Yves Beaunesne met en scène Anna Caterina Antonacci dans une « Carmen » post-franquiste, dirigée par Philippe Jordan à l’Opéra Bastille, à apprécier dans les salles UGC et sur France Musique.
La mezzo-soprano italienne Anna Caterina Antonacci tiendra le rôle-titre d’une production de « Carmen », de Georges Bizet, dirigée à l’Opéra Bastille par Philippe Jordan, le directeur musical de l’Opéra de Paris. En 2009, elle chantait déjà à Paris le rôle de Carmen à l’Opéra-Comique, où l’ouvrage avait été créé en 1875. La mezzo-soprano affirmait alors : « Carmen est bien plus qu’un symbole de la liberté de la femme. C’est d’abord une bohémienne, pleinement humaine, tellement humaine qu’elle en devient fascinante de complexité. Cela transparaît dans le rôle : son moyen d’expression n’est pas le chant, ou la danse, ou la parole, mais tout cela à la fois.
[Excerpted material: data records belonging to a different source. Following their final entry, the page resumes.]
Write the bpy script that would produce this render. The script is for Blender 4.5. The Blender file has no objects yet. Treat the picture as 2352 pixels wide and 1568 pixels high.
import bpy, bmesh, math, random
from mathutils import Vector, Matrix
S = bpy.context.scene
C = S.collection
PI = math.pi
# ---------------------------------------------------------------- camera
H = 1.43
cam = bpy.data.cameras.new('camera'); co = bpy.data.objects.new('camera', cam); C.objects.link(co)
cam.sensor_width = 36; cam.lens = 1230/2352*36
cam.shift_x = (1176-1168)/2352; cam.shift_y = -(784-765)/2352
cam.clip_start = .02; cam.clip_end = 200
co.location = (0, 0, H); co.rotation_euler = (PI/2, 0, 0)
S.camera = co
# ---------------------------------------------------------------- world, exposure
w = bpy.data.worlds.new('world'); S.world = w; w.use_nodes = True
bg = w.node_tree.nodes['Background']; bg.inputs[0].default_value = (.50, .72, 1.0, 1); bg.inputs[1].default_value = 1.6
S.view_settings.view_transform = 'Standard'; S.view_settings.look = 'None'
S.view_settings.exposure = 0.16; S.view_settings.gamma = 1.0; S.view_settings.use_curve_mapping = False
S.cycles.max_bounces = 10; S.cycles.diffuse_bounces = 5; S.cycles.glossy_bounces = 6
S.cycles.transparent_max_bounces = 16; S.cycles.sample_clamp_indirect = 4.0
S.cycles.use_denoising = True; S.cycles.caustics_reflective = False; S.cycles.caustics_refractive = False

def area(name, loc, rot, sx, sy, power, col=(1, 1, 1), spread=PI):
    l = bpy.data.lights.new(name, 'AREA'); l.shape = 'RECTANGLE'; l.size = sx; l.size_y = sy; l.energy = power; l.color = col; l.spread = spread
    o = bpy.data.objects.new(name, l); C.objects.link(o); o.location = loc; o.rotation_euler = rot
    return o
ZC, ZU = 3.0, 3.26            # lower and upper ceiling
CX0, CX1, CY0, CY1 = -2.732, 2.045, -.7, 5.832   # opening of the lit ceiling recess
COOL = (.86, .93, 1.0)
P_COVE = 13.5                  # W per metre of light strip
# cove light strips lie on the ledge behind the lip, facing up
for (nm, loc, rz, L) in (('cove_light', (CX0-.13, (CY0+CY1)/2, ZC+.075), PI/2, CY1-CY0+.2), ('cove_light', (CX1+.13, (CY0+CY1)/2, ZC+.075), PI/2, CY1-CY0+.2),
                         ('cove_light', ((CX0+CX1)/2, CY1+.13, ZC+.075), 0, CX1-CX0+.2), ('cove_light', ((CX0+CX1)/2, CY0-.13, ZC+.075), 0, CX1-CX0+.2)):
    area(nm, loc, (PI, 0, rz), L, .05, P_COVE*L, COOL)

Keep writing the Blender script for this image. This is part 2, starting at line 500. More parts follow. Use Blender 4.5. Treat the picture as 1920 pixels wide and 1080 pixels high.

Je n’ai jamais pu distinguer le métier de chanteur et celui d’acteur. À l’opéra, on ne peut être que les deux à la fois. Le plus beau compliment qu’on m’ait fait a été de me dire que je ne chantais pas sur scène, mais que je parlais. « Carmen » est à mon sens l’idéal le plus abouti de ce chant qui parle. Sa tessiture vocale est ainsi très proche de celle de la voix parlée»(1). Pendant les fêtes, Carmen sera chantée par Karine Deshayes(2) qui abordera pour la première ce rôle. À leurs côtés, le ténor autrichien Nikolai Schukoff se glissera dans la tenue de Don José, et le baryton français Ludovic Tézier sera Escamillo.
C’est la version avec dialogues parlés qui a été choisie par le metteur en scène Yves Beaunesne. L’action a été déplacée dans l’Espagne post-franquiste de la movida, ce renouveau artistique qui accompagna le retour de la démocratie après la mort du général Franco, en 1975. Selon Yves Beaunesne, «dialogues parlés, décor, costumes, lumière et mise en scène concourent à défendre un point de vue central. Sans un point de vue un peu osé, sans une espèce de prétention artistique, à quoi bon déranger des milliers de spectateurs qui, en plus, pour bon nombre, connaissent très bien l’opéra qu’ils vont voir ? Ensuite, il y a avec le chef d’orchestre un partage artistique qui rend le résultat comme une sorte de proposition à quatre mains. Philippe Jordan et moi avons beaucoup échangé sur ce qui nous tenait à cœur dans cette « Carmen », aujourd’hui, à Bastille. L’adaptation des dialogues qu’a faite Marion Bernède correspond donc à un souci d’aller à l’essentiel– d’où les coupes –, de se rapprocher d’une Espagne proche de nous, de donner de quoi offrir de l’épaisseur aux rôles – ce qui souvent passe par l’élision – et donc, in fine, de tenter de se rapprocher de la radicalité de ton que propose Mérimée dans sa modernité. Il faut éviter d’être coincé entre le respect béat et la subversion bébête. Il faut décoller de la tradition pour, ensuite, retrouver la narration. Sans oublier que « Carmen » reste une énigme, jamais résolue», assure-t-il dans un entretien publié en ligne par l’Opéra de Paris.
Une représentation de cette production sera retransmise en direct dans dix-huit salles de cinéma en France. La première représentation sera enregistrée par France Musique et diffusée ultérieurement.
Jérôme Gac
Du 4 au 29 décembre, à l’Opéra Bastille, place de la Bastille, Paris. Tél.: 08 92 89 90 90 (0,34 € la minute depuis un poste fixe en France).
Jeudi 13 décembre, 19h15, dans les salles de cinéma UGC.
Samedi 22 décembre, 19h30, sur France Musique.